Monday, April 19, 2010

The Very Eσσence of You (Singular)

As the wheels of progress in Modern Greek became bogged in the mud slough of the passive (something with which, no doubt, any students of Classical or Koine Greek can identify), it was amusing that Hellenophones, ever resistant to the collapse of conjugations, such as occurred in French and English, have restored, once again, the sigma to the second person singular forms of the passive.
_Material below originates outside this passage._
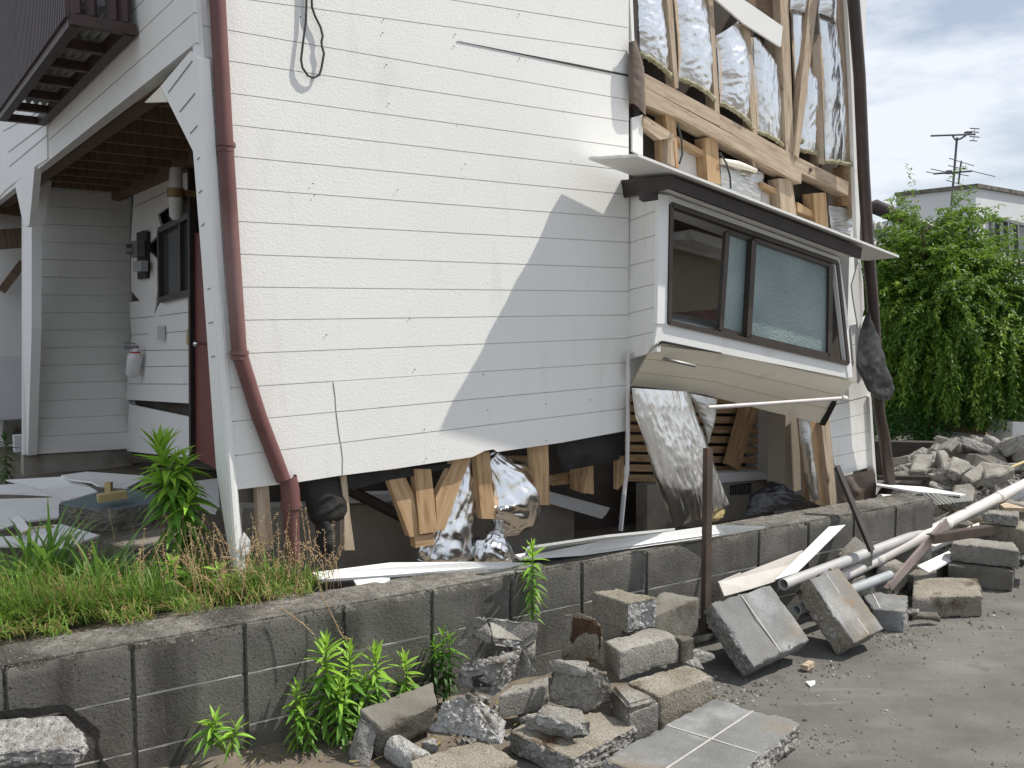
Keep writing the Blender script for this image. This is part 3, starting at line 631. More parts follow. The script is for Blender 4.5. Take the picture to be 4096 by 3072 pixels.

The change of [s] to [h] and thence to oblivion is a common process in the history of languages, and but this change affects Indo-European languages (of which Greek is one) particularly severely because the [s] marks the difference between the second and third persons, i.e., between 'you' and 'he'. Languages which which lose the sound sense between these two forms (and possible examples of such appear as early as the Hittite Empire) must make presonal pronouns obligatory; the guardians of the Greek tongue strenuously resist this aspect of analytical languages. Classical Greek uses the sigma, in various positions, as the marker of second personal singular, the future, and the aorist. The second person singular of the present active form (λυεις, “you loose”) is already a restoration of the consonant from the second person singular of the imperfect form (ελυες, “you were loosing”), although the resurrected sigma, like a borrowed letter of the alphabet, was placed after the new long vowel (ει) rather than between the two former short vowels where it had existed before (*εσι). The sigma of the future was restored in the empty position (sigmata?) between the vowels of the verb on the analogy of the sigmas which followed consonants, but not for every verb.

The damage, however, that the disappearance of future sigma caused does not compare to the jarring contractions from the absence of sigma in the present and imperfect of the medio-passive verb. This disruption appears most clearly in the student recitation of verbal endings, in a singsong voice and with frequently wrong syllabic stress, when the pleasant symmetry of the trisyllabic first and third person forms fails to appear in the second person and contracts (ηι < *εσαι, ου < *εσο), thereby hiding the characteristic vowels of these particular conjugations. Classical Greek possesses many contracted forms of verbs (three classes, in fact), but usually all six forms are contracted, not just one. The historian Herodotus' Ionic dialect shuns most contractions (and some contractions are probably the result of Attic or Atticizing editors), but even there the asigmatic second person (εαι) causes the tongue to stumble.

The preservation of the (medio)passive form in Modern Greek is not startling, given the large number of mediopassive and deponent verbs in Classical Greek, but the restoration of the sigma in the second person form (in the linguistically historical form εσαι, no less, even if the pronunciation has slightly changed) provides a symmetry and sensibility of the passive forms, and fits well with the extensive analogical remodeling of the Greek verbal system.